In questo quadro, l’azione svolta da Amendola nel Mezzogiorno ebbe un ruolo particolarmente
rilevante. La costruzione del partito nuovo al Sud avvenne intorno alle lotte agrarie, che Amendola
si sforzò di collocare su un terreno unitario più largo di quello caratteristico dell’azione spontanea
dei braccianti, organizzando intorno al Movimento di rinascita del mezzogiorno ed ai suoi diversi
organismi un vasto fronte di forze politiche, sociali e intellettuali6. Ciò ebbe una duplice
conseguenza: in primo luogo il carattere dell’iniziativa meridionalistica e il crescente radicamento
del Pci nel Mezzogiorno rappresentarono una sorta di contrappeso all’organizzativismo, al
classismo ed al primato dei temi di carattere internazionale che caratterizzavano l’azione di Secchia
alla commissione centrale di organizzazione e che trovavano terreno fertile soprattutto nei centri
operai del nord. In secondo luogo l’iniziativa politica e sociale del Pci nel meridione condizionò
notevolmente l’azione della Dc e l’evoluzione più complessiva della politica italiana. Le lotte
agrarie dell’autunno del 1949 contribuirono infatti in misura rilevante a determinare la svolta che
nel gennaio del 1950 portò alla costituzione del VI governo De Gasperi con un programma
riformista incentrato sull’uso produttivistico degli aiuti del Piano Marshall e sul varo della riforma
agraria e della Cassa del Mezzogiorno7. I risultati dell’iniziativa politica comunista furono poi
evidenti alle elezioni amministrative del 1952 e soprattutto a quelle politiche del 1953, il cui
principale tratto distintivo fu appunto il raddoppio dei voti al Pci nel Mezzogiorno (dal 10,9% nel
1946 al 21,2, al quale si contrappose una lieve riduzione dei consensi del partito al nord), che fu
quindi determinante per il fallimento della cosiddetta “legge truffa”. Infine, il successo della
costruzione del “partito nuovo” nelle regioni meridionali fu uno dei fattori che portarono
all’affermazione della “seconda generazione” democratico cristiana raggruppata intorno alla
corrente fanfaniana di Iniziativa democratica. Uno degli elementi caratterizzanti della piattaforma
del nuovo gruppo dirigente fu infatti proprio la constatazione, lucidamente esposta da Emilio
Colombo nel Consiglio nazionale che preparò il congresso di Napoli del 1954, che l’azione politica
comunista nel Mezzogiorno stava riducendo il peso e la forza dei tradizionali legami notabiliari, il
che imponeva alla Dc di respingere ogni ipotesi di alleanza con le destre e di consolidare il proprio
carattere di partito di massa e il proprio orientamento riformatore8.

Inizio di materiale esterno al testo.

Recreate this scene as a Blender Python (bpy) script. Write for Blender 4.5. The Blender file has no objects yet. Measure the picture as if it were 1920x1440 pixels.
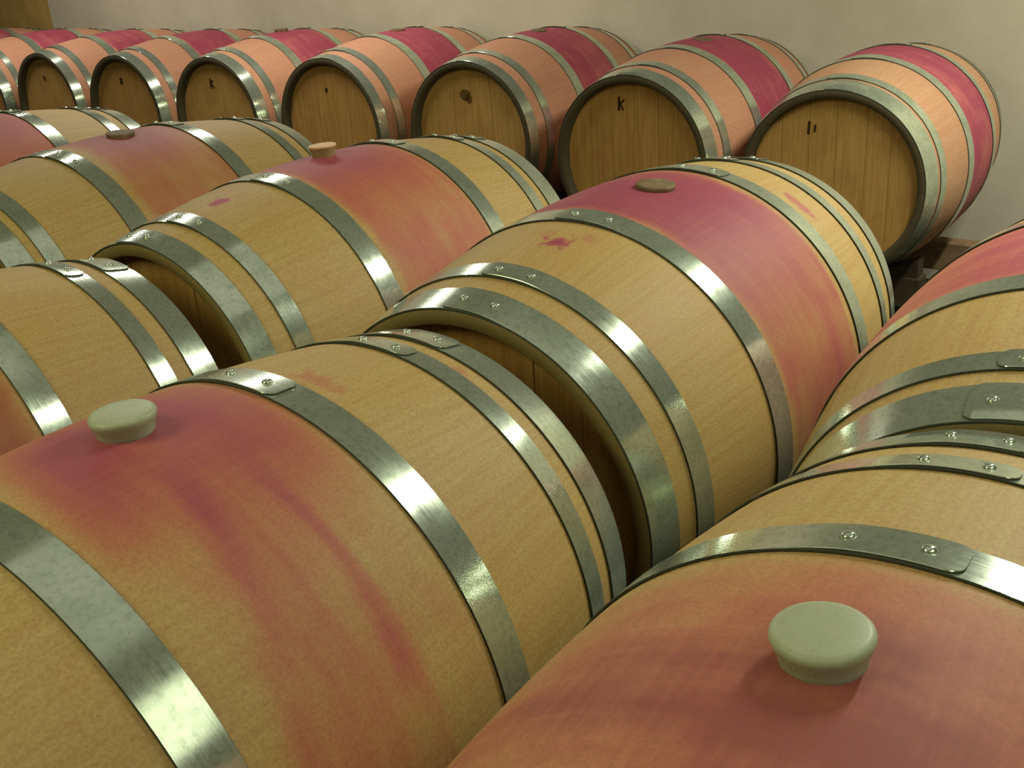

L’esperienza di direzione politica di Amendola nel Mezzogiorno fu quindi ricca di risultati, e si
ritrovano in essa tutti i motivi più profondi della sua “scelta di vita” e della sua identità di comunista
italiano. L’impianto politico-culturale alla base di quell’azione si fondava infatti sulla acuta
consapevolezza dei limiti del processo di unificazione del paese e della fragilità della borghesia
italiana, che trovavano nella persistente ristrettezza del mercato interno e nella arretratezza
economica, sociale e civile del Mezzogiorno la loro manifestazione più evidente e al tempo stesso il
loro principale presupposto. Di qui l’individuazione di una inedita “funzione nazionale” della classe
operaia, che consisteva nel portare a compimento l’opera interrotta delle classi dirigenti che
avevano guidato il risorgimento. Di qui la considerazione che proprio il fallimento di queste ultime,
testimoniato dall’avvento del fascismo, rendeva il compito di integrare le masse nello stato un
compito rivoluzionario, che solo un partito comunista poteva svolgere e che sarebbe sfociato in una
società socialista attraverso una particolare “via nazionale”. Di qui infine la centralità nel suo
approdo al Pci della consapevolezza della centralità dell’antifascismo e dell’esigenza (variamente
declinata) che esso assumesse una dimensione al tempo stesso popolare, nazionale e democratica9.
Era un impianto che si collocava saldamente nel solco delle riflessioni gramsciane e togliattiane, ed
era ancorato ad una rielaborazione storicista del marxismo che passava per Labriola e per Croce ed
operava sul piano filosofico quella stessa saldatura con le correnti più profonde e originali della
cultura italiana che il partito nuovo intendeva compiere sul terreno storico-politico. Come figlio del
principale esponente dell’antifascismo liberale, come marxista gramsciano e come meridionalista e
costruttore del “partito nuovo”, Giorgio Amendola, incarnava pienamente questa dimensione
peculiare del comunismo italiano, offrendo spessore e credibilità alla sua iniziativa politica ed alle
sue ambizioni egemoniche. In un certo senso, si potrebbe dire che il fatto stesso che un uomo come
Giorgio Amendola per essere antifascista e meridionalista in modo conseguente sia dovuto - ed
abbia potuto - diventare comunista, contribuisce a spiegare meglio di tante analisi perché in Italia lo
spazio politico e la funzione storica della sinistra siano stati “occupati” in misura crescente da un
partito con le caratteristiche del Pci.